The series became a victim of its own success, however, and the third season was where the plot ran off the rails. The protagonist, Michael Scofield, a true genius who had mapped out his season one prison break months in advance of his incarceration, was now having to devise on-the-fly plans for an escape from a more brutal prison, completely cheapening the meticulousness of his original feat. It was almost certainly a mirror of the show's creators, who originally plotted it for two seasons, and then, all of a sudden, found themselves under pressure to keep churning out more stories. The twists grew increasingly unbelievable, until it all became just silly. I mean, this was a show where they cut off a main character's head and delivered it in a box as a message, but then she got better and came back the next season. With a finale that dug deep for several nods to the first season, it ended as well as it could have, considering what it had become.

Moving on to NBC, the reality TV-filled lineup was certainly spotty, but, looking back, I was surprised at the amount of scripted programming that made it onto my schedule. Granted, it wasn't all good. Take Heroes, for example. I always found this show lacking in intelligence, but it has somehow rapidly declined these past two seasons, even from its dimwitted beginnings, to become possibly the dumbest scripted show on television. Not an episode goes by without some sort of glaring plot hole or inconsistency. The writing is self-indulgent, and the atrocious dialogue would cripple almost any actor. Yet, awful though it may be, the one thing I continue to appreciate about Heroes is its regular defiance of US television conventions that ought to be defied. There's a courage (stupidity?) to the pacing that is woefully lacking in shows such as Smallville and Prison Break. It does not rely on filler episodes to stretch the season, and, whereas Prison Break's constant mindfulness of its minutes grew increasingly transparent to distracting effect, Heroes doesn't tease viewers with weekly cliffhangers, instead developing in a more organic manner. Such a shame that it has no brains to go along with its balls.

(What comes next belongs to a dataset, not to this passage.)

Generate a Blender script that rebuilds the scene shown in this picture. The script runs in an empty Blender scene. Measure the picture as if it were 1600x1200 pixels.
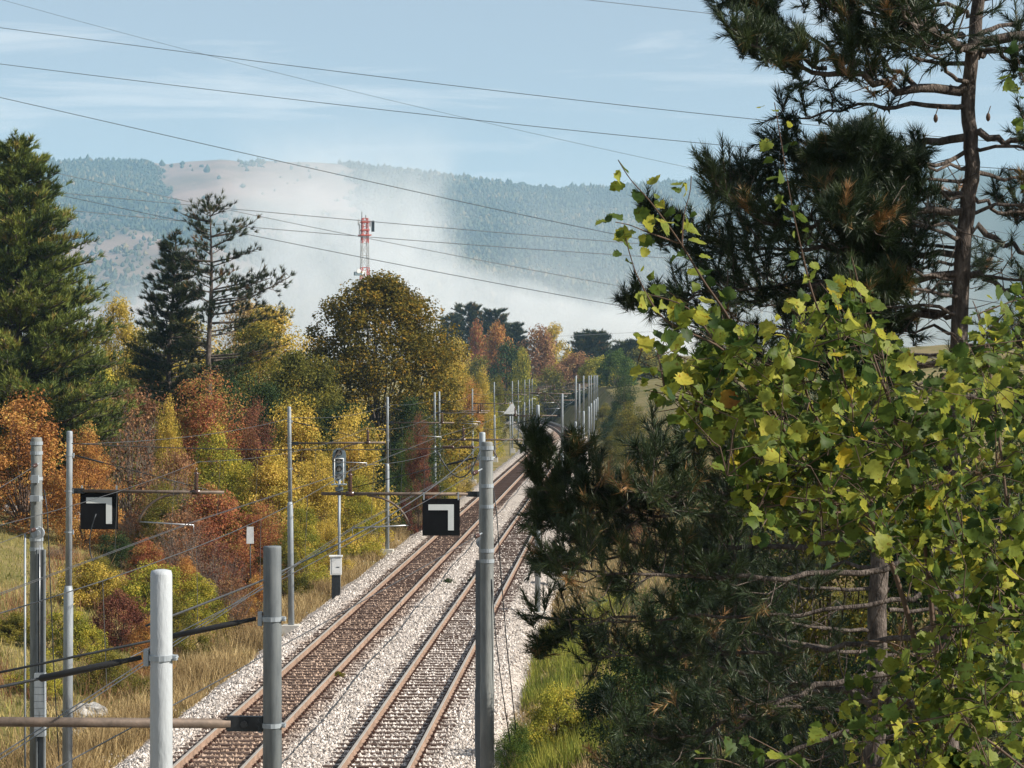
import bpy, math
import numpy as np
from mathutils import Vector, Matrix

# ------------------------------------------------------------------ camera, sky, sun, exposure
F = 3560.0          # focal length in pixels of the 1600 px wide photograph
CAMZ = 8.5          # eye height above the rail heads
HOR = 585.0         # horizon row
sc = bpy.context.scene
COL = sc.collection
cam_d = bpy.data.cameras.new('camera'); cam = bpy.data.objects.new('camera', cam_d); COL.objects.link(cam)
cam_d.sensor_width = 36.0; cam_d.lens = F / 1600 * 36.0
cam_d.shift_y = -(600 - HOR) / 1600
cam_d.clip_start = 0.1; cam_d.clip_end = 60000
cam.location = (0, 0, CAMZ); cam.rotation_euler = (math.pi / 2, 0, 0)
sc.camera = cam

SUN_EL, SUN_AZ = math.radians(34), math.radians(103)     # azimuth from +Y towards +X
world = bpy.data.worlds.new('World'); sc.world = world; world.use_nodes = True
wn, wl = world.node_tree.nodes, world.node_tree.links
wn.clear()
w_out = wn.new('ShaderNodeOutputWorld'); w_bg = wn.new('ShaderNodeBackground')
sky = wn.new('ShaderNodeTexSky'); sky.sky_type = 'NISHITA'; sky.sun_disc = False
sky.sun_elevation = SUN_EL; sky.sun_rotation = SUN_AZ
sky.altitude = 600; sky.air_density = 1.0; sky.dust_density = 0.25; sky.ozone_density = 2.5
w_tc = wn.new('ShaderNodeTexCoord')
w_map = wn.new('ShaderNodeMapping'); w_map.inputs['Scale'].default_value = (5.0, 5.0, 46.0); w_map.inputs['Rotation'].default_value = (0.0, 0.09, 0.0)
w_map.inputs['Location'].default_value = (0.4, 0.0, 1.3)
w_noise = wn.new('ShaderNodeTexNoise'); w_noise.inputs['Scale'].default_value = 1.0; w_noise.inputs['Detail'].default_value = 7; w_noise.inputs['Roughness'].default_value = 0.62
w_noise.inputs['Distortion'].default_value = 0.6
w_ramp = wn.new('ShaderNodeValToRGB'); w_ramp.color_ramp.elements[0].position = 0.52; w_ramp.color_ramp.elements[1].position = 0.66
w_ramp.color_ramp.elements[0].color = (0.33, 0.33, 0.33, 1); w_ramp.color_ramp.elements[1].color = (0.72, 0.72, 0.72, 1)
w_mix = wn.new('ShaderNodeMix'); w_mix.data_type = 'RGBA'
w_tint = wn.new('ShaderNodeMix'); w_tint.data_type = 'RGBA'; w_tint.blend_type = 'MULTIPLY'
w_tint.inputs['Factor'].default_value = 1.0; w_tint.inputs['B'].default_value = (0.90, 0.97, 1.0, 1)
wl.new(w_tc.outputs['Generated'], w_map.inputs['Vector']); wl.new(w_map.outputs['Vector'], w_noise.inputs['Vector'])
wl.new(w_noise.outputs['Fac'], w_ramp.inputs['Fac']); wl.new(sky.outputs['Color'], w_tint.inputs['A'])
wl.new(w_tint.outputs['Result'], w_mix.inputs['A']); w_mix.inputs['B'].default_value = (10.0, 10.2, 10.3, 1)
wl.new(w_ramp.outputs['Color'], w_mix.inputs['Factor']); wl.new(w_mix.outputs['Result'], w_bg.inputs['Color'])
w_bg.inputs['Strength'].default_value = 0.050
wl.new(w_bg.outputs['Background'], w_out.inputs['Surface'])

sun_d = bpy.data.lights.new('sun', 'SUN'); sun = bpy.data.objects.new('sun', sun_d); COL.objects.link(sun)
sun_d.energy = 4.9; sun_d.angle = math.radians(0.55); sun_d.color = (1.0, 0.93, 0.82)
sdir = Vector((math.sin(SUN_AZ) * math.cos(SUN_EL), math.cos(SUN_AZ) * math.cos(SUN_EL), math.sin(SUN_EL)))
sun.rotation_euler = sdir.to_track_quat('Z', 'Y').to_euler()
sun.location = (60, -10, 60)

sc.view_settings.view_transform = 'Standard'; sc.view_settings.look = 'None'
sc.view_settings.exposure = 0.86; sc.view_settings.gamma = 1.0
cy = sc.cycles
cy.use_denoising = True
try: cy.denoiser = 'OPENIMAGEDENOISE'
except Exception: pass
cy.max_bounces = 6; cy.diffuse_bounces = 3; cy.glossy_bounces = 2; cy.transmission_bounces = 4
cy.transparent_max_bounces = 6; cy.volume_bounces = 2
cy.caustics_reflective = False; cy.caustics_refractive = False
cy.sample_clamp_indirect = 6.0
cy.volume_step_rate = 1.0; cy.volume_max_steps = 96

# ------------------------------------------------------------------ helpers
def at(px, py, Y):
    return Vector(((px - 800) / F * Y, Y, CAMZ - (py - HOR) / F * Y))
TH = 165.0 / F                         # heading of the straight track, X per Y
def dev(Y): return np.maximum(0.0, np.asarray(Y, float) - 245.0) ** 2 / 3440.0
def xt(x0, Y): return x0 + TH * np.asarray(Y, float) - dev(Y)
def heading(Y): return math.atan(TH - 2 * max(0.0, Y - 245.0) / 3440.0)
C_L, C_R, C_M = -8.89, -5.27, -7.08    # centre lines: one track, other track, middle

def vnoise(x, y, s=0):
    return (np.sin(x * 1.0 + 1.7 * s + 2.1 * np.sin(y * .7 + s)) + np.sin(y * 1.3 - .9 * s + 1.6 * np.sin(x * .9 + 2 * s))
            + .6 * np.sin(x * 2.3 + y * 1.9 + s) + .6 * np.sin(x * 1.7 - y * 2.7 + 3 * s)) / 3.2
def sstep(a, b, x):
    t = np.clip((x - a) / (b - a), 0, 1); return t * t * (3 - 2 * t)
def gz(X, Y):
    X = np.asarray(X, float); Y = np.asarray(Y, float)
    u = X - xt(C_M, Y)
    z = -0.62 + 0 * X
    left = np.maximum(0, -u - 5.0)
    z = z + (.2 * np.clip(left - 1.8, 0, 16) + .05 * np.clip(left - 17.8, 0, 30)) * (1 - .6 * sstep(200, 300, Y)) + 3.0 * sstep(45, 160, left) + 6.0 * sstep(160, 420, Y) * sstep(6, 40, left)
    r = np.maximum(0, u - 4.4)
    far = sstep(300, 400, Y)
    bank = 0.42 * np.minimum(r, 4) + 0.30 * np.clip(r - 4, 0, 12)
    steep = np.minimum(1.15 * r, 7.0) + .12 * np.clip(r - 6, 0, 60)
    z = z + bank * (1 - far) + steep * far
    z = z + vnoise(X * .35, Y * .35, 1) * .10 * np.clip((np.abs(u) - 4.6) / 3, 0, 1) + vnoise(X * .05, Y * .05, 2) * .45 * np.clip((np.abs(u) - 8) / 20, 0, 1)
    return z
def on_ground(px, Y):
    X = (px - 800) / F * Y
    return Vector((X, Y, float(gz(X, Y))))

def mesh_from(name, V, faces_flat, loop_counts, smooth=False, attr=None):
    me = bpy.data.meshes.new(name)
    V = np.asarray(V, np.float32); faces_flat = np.asarray(faces_flat, np.int32); loop_counts = np.asarray(loop_counts, np.int32)
    me.vertices.add(len(V)); me.vertices.foreach_set('co', V.ravel())
    me.loops.add(len(faces_flat)); me.loops.foreach_set('vertex_index', faces_flat)
    me.polygons.add(len(loop_counts))
    starts = np.zeros(len(loop_counts), np.int32); starts[1:] = np.cumsum(loop_counts)[:-1]
    me.polygons.foreach_set('loop_start', starts)
    me.update(calc_edges=True)
    me.polygons.foreach_set('use_smooth', np.full(len(loop_counts), smooth, bool))
    if attr is not None:
        a = me.attributes.new('rnd', 'FLOAT', 'POINT'); a.data.foreach_set('value', np.asarray(attr, np.float32))
    me.validate()
    return me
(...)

The most surprising show of the season was Chuck. The first season of this series, about an unambitious computer expert who, through a fluke, became the sole vessel for all the government's spy secrets, was enjoyably tongue-in-cheek and geek-friendly. There were two major issues, however, that made me wonder how long it could last. There was, first of all, the sexual tension scenario that I already mentioned as being the most troubled aspect of Lost. Along similar lines and even more problematic was that the premise suffered from "Quantum Leap syndrome," in which the story's continuation seems to depend on the sustained misfortune of the main character. Although the show was lighthearted on the surface, I suspected this scenario would become a torment after a while, and I kind of hoped that it would wrap up sooner rather than later.

What struck me during the second season, though, was that the show was just consistently entertaining. Although essentially a monster-of-the-week program, it never felt too formulaic, and there were very few worthless episodes. And, by the season finale, it had actually made moves toward addressing both my complaints. I'm glad it will be back for another season, and I'm excited to see how things change going forward.

Truly a show with a guardian angel, Friday Night Lights is still "the best show on television," but even I'm not sure where else it can go with its fourth season. Some may argue that the story reached its logical conclusion when the Dillon Panthers won the high school championship at the end of the first season. I personally appreciated that the writers seemed to recognize that that was kind of a storybook ending that didn't show the whole picture. The second season played with the idea that winning the championship was one thing, holding onto it is another. This third season then followed with the sobering yet hopeful message that life goes on, and high school need not be the peak of it. Is there a fourth act to that story, especially now that nearly all of the original kids have graduated?

Lastly, I should mention the depressingly short-lived Kings. Why are there three freaking CSI shows, while nobody pays attention to something new and original like Kings? This contemporary alternate universe retelling of the story of King David felt like a feature film in its scope. Perhaps it was a little pretentious, but that grandiosity was essential to achieving the unparallelled mix of superb casting, artful dialogue, splendid costuming and stunning cinematography. Alas, not only will it not get a second season, but NBC won't even air the remaining episodes until maybe later in the summer. On the bright side, it didn't strike me as a story that absolutely had to last for years, and I'm hoping that, when or if the remaining episodes are broadcast, the ending might be semi-conclusive.

1 comment:

Czardoz said...

Sad. I was on the Friday Night Lights bandwagon from the beginning, but just ran out of time and resources to keep watching it.

I feel the same sad way about Supernatural. I caught an episode a few weeks ago, and it was good, but I felt like a jogger crossing the street and accidentally running into the Chicago Marathon. A great environment, but I couldn't just join in the middle, and I felt the need to just walk away.

And am I the only one who thinks that The Simpsons has gotten too overtly political and current affairs-oriented this past season? Too many flavor of the week gimmicks have been skewered recently on the show, but what's funny today won't be funny two or three years from now.

Ditto on the Dushku. She should follow all those Tru Calling DVDs to the landfill.

For consistent goodness, try 30 Rock and My Name is Earl. 30 Rock especially does the "current events skewering" thing especially well, but mixes it with a throwback, Cary Grant/Katherine Hepburn-style slapstick/slaptalk that no other sitcom could even attempt.

Of the (surviving) shows that I watch regularly -

Chuck
The Simpsons
The Office
Dollhouse

- Chuck is easily my favorite. I thought they painfully flubbed the aftermath of the "Sarah executes Fulcrum agent while Chuck watches from the bushes" moment, but other than that, no missteps. Scott Bakula saying "Oh boy" upon Ellie's outburst - priceless.